Couples today tend to be more true partnerships, where there is give and take on both sides, career-wise, finance-wise and parenting-wise. Some still have their own separate bank accounts, while others, like me, have joint funds. Some want kids and some don’t. Some are ambitious in the corporate world but may not earn as much right now, whereas others want to pursue different projects, like family, creativity or starting a business yet are coasting along doing pretty well. Even our Prime Minister in New Zealand is a working mum with a partner who primarily takes care of their daughter.
This has all happened on one generation. It is likely that our children will never assume mum will stay home and dad goes to work. We should be grateful for our opportunities, but also respectful of the fact that our parents potentially didn’t have the same freedom that we had when starting out in their lives and with their families. Equally, it is totally fine to want to make your life goal to look after your children or dedicate yourself to being a homemaker. The point is, that in 2019, anything goes. Times have changed very fast.

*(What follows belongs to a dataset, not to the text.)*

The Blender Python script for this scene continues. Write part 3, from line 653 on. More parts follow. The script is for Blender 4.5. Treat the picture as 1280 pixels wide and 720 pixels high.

I am proud of today’s males and females and how we work together at relationships. Although we have different careers, we are all very ambitious in different ways - some for family, some creatively, some in work (some a combination of everything). We have forged more interesting partnerships based on love and trust, and we know that partly because of technology and climate changes, the world is going to change hugely in the next ten, twenty and thirty years onwards. We simply have to find the right person to go side-by-side with into the future, and leave our expectations at the door. Our generation of millennial’s threw out the 20th century blueprint long ago.